富士山の雲と天候の関係
 富士山は単独峰であるため、湿気をふくんだ風が山に直接ぶつかり、高度を増すにつれて、いろいろな形をした雲があらわれます。富士山にかかる雲は古来より観天望気のよい指標となってきました。観天望気(かんてんぼうき)とは、雲や風など大気の状態を観測し、天気を予測することです。富士山の雲は非常に顕著な現象を示すため、麓の住民は富士山の雲を見て天気を予測してきたのです。富士山に発生する雲の中で代表的なものが笠雲とつるし雲です。「富士山が笠をかぶれば近いうちに雨」「ひとつ笠は雨、二重笠は風雨」など、麓には雲に関係することわざも多く残されています。実際、笠雲がかかったあとの天気は、24時間後までに雨となる確率を季節別にみると春秋が約70%、夏は約75%、冬も約70%と、統計からみてもかなり信頼性が高いと言えます。さらに、笠雲とつるし雲が同時に現れると雨の確率は約80〜85%もの的中率になると言われています。
ひとつ笠 はなれ笠
ひとつ笠 はなれ笠
にかい笠 つばさ(つるし雲)
にかい笠 つばさ(つるし笠)
 
 笠雲は、高層雲が次第に厚くなって出来たもので、山体に沿って雲のフチがはっきりしてくるときれいな笠の形になります。山頂付近に静止しているように見える笠雲ですが、実はこの雲が発生している時の富士山上層の風は強く、雲も常に新陳代謝を繰り返しています。風上側の斜面で雲が発生し、風下側の斜面で雲の粒が消えていく現象を絶え間なく繰り返しているため、見た目には変化がないように見えるのです。笠雲は低気圧や前線が接近し、日本列島に暖かい湿った空気が入ってくると発生するため天気が崩れるのです。悪天が通過したあとに現れることもまれにあり、この場合は笠雲は消失していき、次第に晴天が広がります。

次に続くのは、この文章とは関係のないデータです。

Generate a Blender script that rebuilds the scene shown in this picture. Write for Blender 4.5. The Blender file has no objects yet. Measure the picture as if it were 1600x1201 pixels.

 つるし雲は、山頂を通り過ぎた上昇気流がロール状に回転して富士山の風下に雲を作ったものです。あたかも凧が天高く上がったように同じ場所に浮かんでいる雲で、雲の形状は円筒状、楕円状、つばさ状などさまざまです。きれいな楕円状の雲などは、大きなUFOが浮かんでいるようにも見えます。このつるし雲が観測されるのは月平均1回程度、しかも発生する時間も数分から数秒と短いため、この雲が見られたときには、ぜひ観察してみてください。
 笠雲にはさまざまな形状があり、それぞれに名前も付けられています。富士山に笠がかかっていたら、なんという雲なのか、観察してみてはいかがでしょうか。

※参考/富士山測候所御殿場基地事務所 資料
れんず笠・われ笠・えんとう笠・はふ笠・ひさし笠・おひき笠
笠雲には上記の他にも「まえかけ笠」「なみ笠」「うず笠」「ふきだし笠」「よこすじ笠」「すえひろ笠」「みだれ笠」「かいまき笠」など、多種多様なものがあります。